Nos mitos antigos há traços da primeva dissidência. Do Anjo Rebelde se diz que é Lúcifer, o Portador da Luz. Porque razão se identifica a Luz com o Mal? Porque o que lhe chama Mal é a Treva. Ele ilumina e dissipa a Treva Originaria, o Caos primevo. A Luz é o mal porque está constantemente a destruir o Mundo, cuja substancia é a Treva.

O Deus que criou o Mundo não é o Ser. Há mais mundos do que aqueles que Deus criou. Há mais Deuses que Deus. Há mais Realidades que a Realidade natural ou sobrenatural.

O mal é de duas especies. Há o mal que é inimigo da substancia do Mundo: este é a Inteligência, que é o ver-o-mundo-de-fora, o principio de fuga do mundo para o Além-Infinito.
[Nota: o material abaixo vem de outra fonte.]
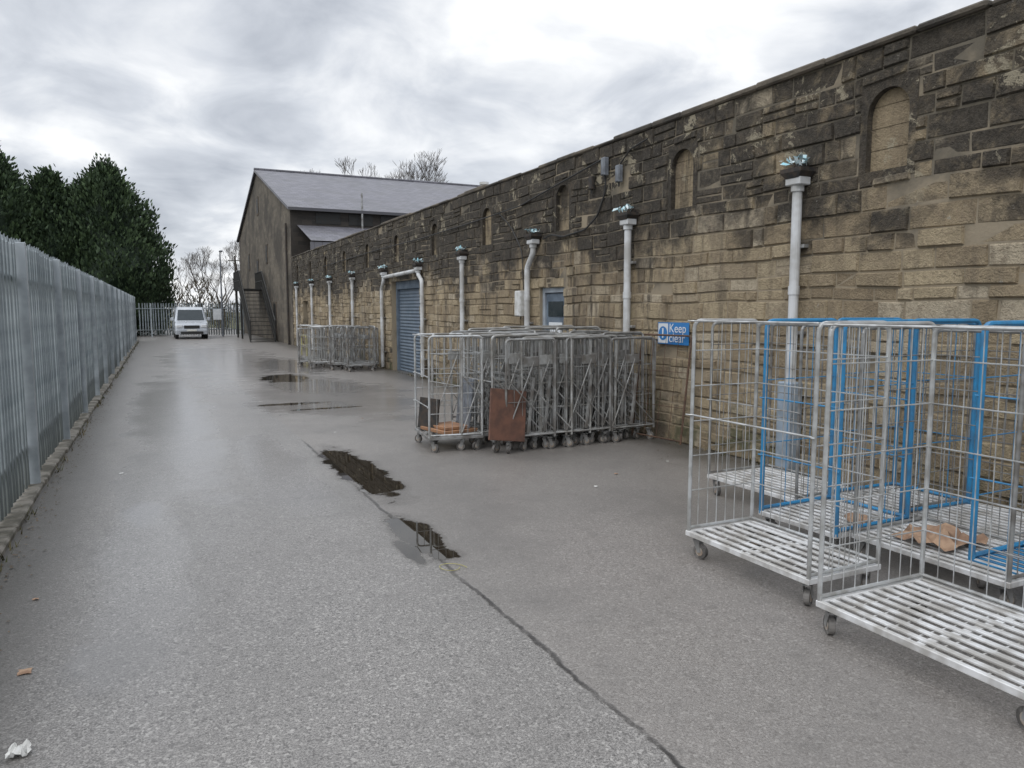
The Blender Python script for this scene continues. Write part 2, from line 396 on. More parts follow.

E há o mal que é inimigo do mundo, e não da sua substancia, e este é o mal puro e simples — o mal do criminoso, e por vezes também do santo, o mal do que quer destruir os outros para existir, ou destruir-se para que os outros existam.

Acima de todos os deuses e de todos os mundos, impessoal, nem bom nem mau, Inteligência Pura, despida de todos os atributos, está o DESTINO. Cada mundo, cada universo, tem o seu Deus criador, e o seu Bem e Mal, que são a tendencia para regressar a Deus, e a tendencia para se afastar dele.
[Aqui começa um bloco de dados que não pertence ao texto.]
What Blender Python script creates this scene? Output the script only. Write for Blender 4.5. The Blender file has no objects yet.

A revolta dos anjos não nasceu de quererem desobedecer ao omnipotente. Contra o Omnipotente não poderia haver revolta. Nasceu da tendencia para a Verdade, para verem, acima do Deus que os criara, alma do mundo a que pertencem, o DESTINO. Por isso ao anjo primeiro rebelde se deu o nome de Lúcifer — o Portador da Luz.
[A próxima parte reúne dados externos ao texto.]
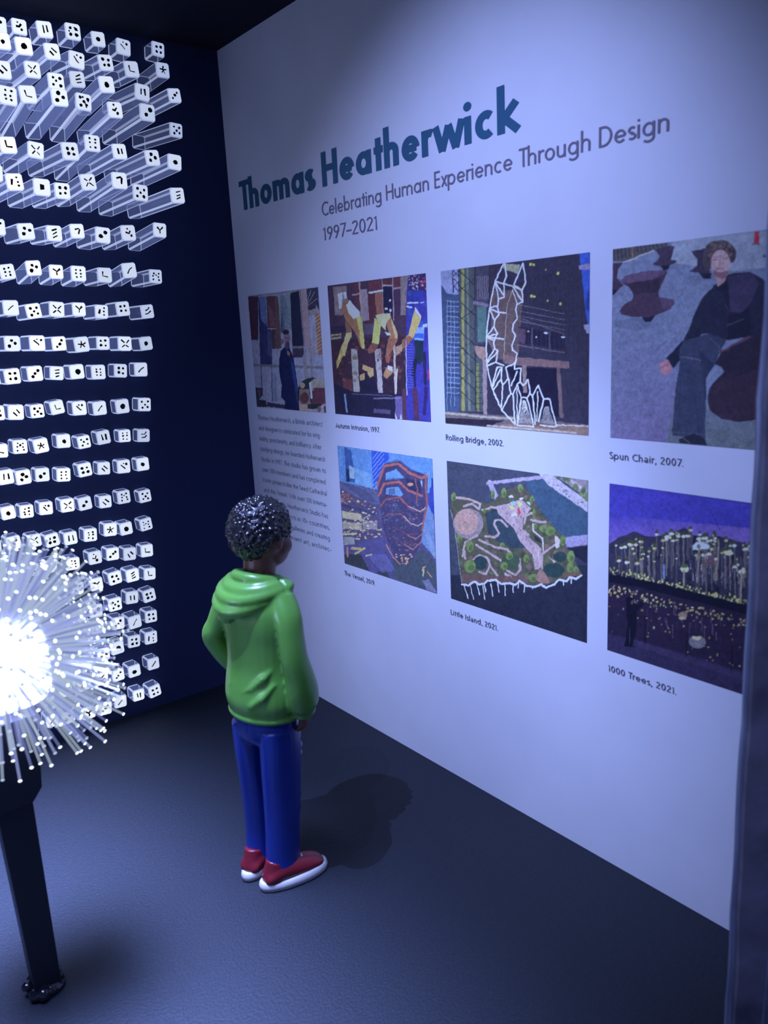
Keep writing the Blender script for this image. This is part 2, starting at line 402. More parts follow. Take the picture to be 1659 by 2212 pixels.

Acima da ânsia de fusão com os produtos de Deus, está, com efeito, a ânsia mística de fusão com Deus, que é a base do ocultismo (quase) todo. Mas acima desta mesma ânsia está a ânsia de fugir a Deus e ao Mundo — a ânsia de fusão com o Destino.

A revolta dos anjos não é a mesma que a desobediência de Adão. Os anjos quiseram fugir de Deus para o Destino, da Pura Vontade para a Inteligência Pura, da Pura Personalidade para o Puro Impessoal. Adão quis fugir de Deus para os produtos de Deus. A tentação a que ele sucumbiu, diz a Escritura que foi pela mulher, e sob o impulso da Serpente.

O Mundo foi criado pela Emoção, que é a logica da Vontade (o Logos do Mundo); por isso se descreve a Segunda Pessoa da Trindade como ao mesmo tempo Emoção e Logos. Adão e Eva são a Vontade e a Emoção separadas; o pecado foi em querer ser como Deus, unindo-as. Deu a inversão de forças, porque no nosso mundo humano, a Emoção precede a Vontade. A Emoção foi tentada pela Consciência (a Serpente). A Emoção sem Vontade, como Deus a quis, é a Virgem. O filho da Virgem, isto é, o produto da Emoção sem Vontade, é por isso o Filho de Deus.

Em tudo isto, onde está a Inteligência? A INTELIGÊNCIA NÃO É DESTE MUNDO, É ESTRANHA À SUBSTANCIA DO MUNDO: DERIVA DO DESTINO, SUPERIOR AOS HOMENS E A DEUS.